K8s absolutely reduced labor. I used to have a sysadmin who ensured all our AMI images were up to date and maintained, and who maintained a mountain of bespoke bash scripts to handle startup, teardown, and upgrade of our backeneds.

Enter K8s in 2017 and life became MUCH easier. I literally have clusters that have been running since then, with the underlying nodes patched and replaced automatically by the cloud vendor. Deployments also "JustWork", are no downtime, and nearly instant. How many sysadmins are needed (on my side) to achieve all of this, zero. Maybe you're thinking of more complex stateful cases like running DBs on K8s, but for the typical app server workload, it's a major win.

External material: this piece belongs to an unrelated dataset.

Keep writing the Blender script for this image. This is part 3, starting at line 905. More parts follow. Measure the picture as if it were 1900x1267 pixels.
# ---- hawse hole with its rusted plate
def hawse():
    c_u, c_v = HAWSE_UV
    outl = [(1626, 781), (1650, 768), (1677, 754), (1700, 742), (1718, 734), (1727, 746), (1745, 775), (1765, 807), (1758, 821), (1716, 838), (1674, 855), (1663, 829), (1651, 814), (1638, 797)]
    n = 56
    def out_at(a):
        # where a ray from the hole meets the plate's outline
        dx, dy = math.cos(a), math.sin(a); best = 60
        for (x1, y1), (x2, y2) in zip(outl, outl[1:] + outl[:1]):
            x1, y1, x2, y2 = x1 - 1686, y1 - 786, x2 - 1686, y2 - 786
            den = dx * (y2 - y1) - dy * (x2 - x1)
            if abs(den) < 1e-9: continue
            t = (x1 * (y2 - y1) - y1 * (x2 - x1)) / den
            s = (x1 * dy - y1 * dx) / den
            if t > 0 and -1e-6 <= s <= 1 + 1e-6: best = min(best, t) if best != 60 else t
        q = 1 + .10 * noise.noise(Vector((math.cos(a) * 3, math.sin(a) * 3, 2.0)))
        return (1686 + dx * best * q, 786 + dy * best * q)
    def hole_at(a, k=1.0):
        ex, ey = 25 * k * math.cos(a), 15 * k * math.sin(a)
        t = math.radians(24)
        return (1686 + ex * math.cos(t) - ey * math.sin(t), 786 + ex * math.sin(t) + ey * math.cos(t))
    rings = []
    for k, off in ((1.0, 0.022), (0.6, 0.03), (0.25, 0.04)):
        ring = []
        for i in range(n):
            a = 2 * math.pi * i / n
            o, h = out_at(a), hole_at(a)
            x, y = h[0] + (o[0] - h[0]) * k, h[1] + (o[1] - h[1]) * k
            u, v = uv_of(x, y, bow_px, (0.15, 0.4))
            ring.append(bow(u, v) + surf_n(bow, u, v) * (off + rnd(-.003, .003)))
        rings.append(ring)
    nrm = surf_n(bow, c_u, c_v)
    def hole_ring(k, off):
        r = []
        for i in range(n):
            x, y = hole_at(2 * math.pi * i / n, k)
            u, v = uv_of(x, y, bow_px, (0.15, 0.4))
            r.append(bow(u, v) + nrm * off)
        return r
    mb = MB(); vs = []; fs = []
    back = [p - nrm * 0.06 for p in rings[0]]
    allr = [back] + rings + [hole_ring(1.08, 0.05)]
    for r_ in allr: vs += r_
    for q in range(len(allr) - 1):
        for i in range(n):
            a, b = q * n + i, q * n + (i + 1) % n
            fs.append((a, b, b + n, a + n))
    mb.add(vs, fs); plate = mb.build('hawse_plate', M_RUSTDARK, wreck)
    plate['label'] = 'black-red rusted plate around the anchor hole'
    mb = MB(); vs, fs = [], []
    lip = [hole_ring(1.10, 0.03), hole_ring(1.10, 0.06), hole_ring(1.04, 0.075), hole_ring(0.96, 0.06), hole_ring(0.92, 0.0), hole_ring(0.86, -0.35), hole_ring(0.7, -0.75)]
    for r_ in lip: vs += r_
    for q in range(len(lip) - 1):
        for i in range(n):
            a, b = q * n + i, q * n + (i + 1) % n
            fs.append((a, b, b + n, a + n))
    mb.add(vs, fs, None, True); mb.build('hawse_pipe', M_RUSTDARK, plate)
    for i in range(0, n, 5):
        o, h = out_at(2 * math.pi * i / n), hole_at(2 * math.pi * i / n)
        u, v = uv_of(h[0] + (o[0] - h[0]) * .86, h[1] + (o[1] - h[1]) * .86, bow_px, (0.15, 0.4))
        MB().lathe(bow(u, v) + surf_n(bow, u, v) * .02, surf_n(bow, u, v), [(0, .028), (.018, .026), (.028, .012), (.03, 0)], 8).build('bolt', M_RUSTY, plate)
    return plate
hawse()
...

Fair point, but I think you’ve actually illustrated my argument perfectly: you didn’t eliminate the need for specialists, you outsourced them to your cloud vendor. Those underlying nodes being “patched and replaced automatically” by AWS/GCP/Azure? That’s their SRE teams doing exactly the work your sysadmin used to do, just at massive scale. The control plane managing your deployments? Cloud vendor specialists built and maintain that.

And I’d wager you’ve still got people on staff doing operational work, they just don’t have “sysadmin” in their title anymore. Someone’s managing your K8s manifests, debugging why pods won’t schedule, fixing networking issues when services can’t communicate, handling secrets management, setting up monitoring and alerting. That work didn’t vanish, it just got rebranded. The “DevOps engineer” or “platform engineer” or “SRE” doing that is performing sysadmin work under a different job title.

Managed K8s can absolutely reduce operational overhead compared to hand-rolling everything. But that’s not democratisation, that’s a combination of outsourcing and rebranding. The expertise is still required, you’ve just shifted who pays for it and what you call the people doing it.